Non solo i cittadini ma anche il
sistema Europa ha bisogno di confrontarsi con gli ideali che l’hanno animata fin dalle
origini. E’ l’opinione della prof.ssa Marta Cartabia, docente di Diritto costituzionale
europeo all’Università di Milano-Bicocca, intervistata da Emanuela Campanile:
R.
- I padri fondatori, chi ha voluto e ha costruito l’Europa, ci hanno lasciato un’eredità
molto positiva. Nel loro progetto iniziale c’era una grande tensione verso importanti
ideali: pace e prosperità per tutto il continente europeo, come si legge nel discorso
del 9 maggio 1950 di Robert Schumann. Ma, come ha detto anche il Santo Padre in recenti
occasioni, sul piano morale, spirituale, degli ideali, ogni generazione deve riconquistarsi
lo spessore della vita comune. Non si può pensare di accumulare e di proseguire su
qualcosa che altri hanno fatto.
D. - Si può definire
lo spirito di quelle origini caratterizzato dal liberismo e dalla democrazia?
R.
- Sicuramente, quello che era chiaro a quegli uomini che avevano vissuto la prima
parte del XX secolo - che cioè partivano per costruire l’Europa sulle macerie di due
guerre mondiali e dei totalitarismi che avevano distrutto spiritualmente e materialmente
l’intera società - era che la persona doveva essere al centro di tutto.
D.
- Ad oggi l’Europa, secondo lei, è un’esigenza per il futuro?
R.
- Direi che è un dato di fatto e non si può neanche immaginare di tornare indietro.

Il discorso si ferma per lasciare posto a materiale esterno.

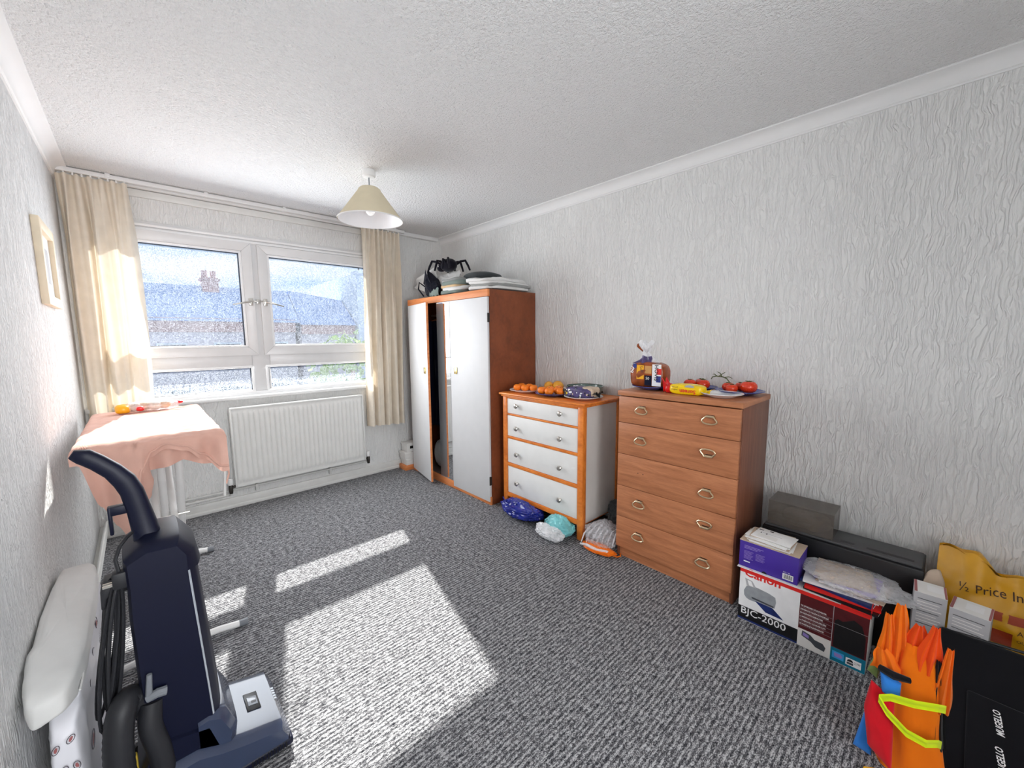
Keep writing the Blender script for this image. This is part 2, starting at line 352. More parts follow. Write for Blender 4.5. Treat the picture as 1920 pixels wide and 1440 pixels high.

I problemi delle società attuali hanno delle dimensioni che superano di gran lunga
i confini nazionali. Il cambiamento demografico, i fenomeni di immigrazione, i problemi
dell’economia, il terrorismo internazionale sono tutte problematiche che non possono
che passare dall’Europa. Il singolo Stato da solo non può farcela.
D.
- Fondamentale dovrebbe dunque essere la riscoperta dell’Europa. Purtroppo, di queste
ultime elezioni 2009 nemmeno i mass media si stanno occupando moltissimo…
R.
- Parte del problema è da collocarsi proprio nella struttura europea, perché manca
un vero e proprio agorà dove i cittadini partecipino alla vita politica dell’Europa.
Non ci sono partiti politici europei, il dibattito è sempre mediato dai partiti nazionali
e quindi dai problemi nazionali. E’ un passo da fare, questo.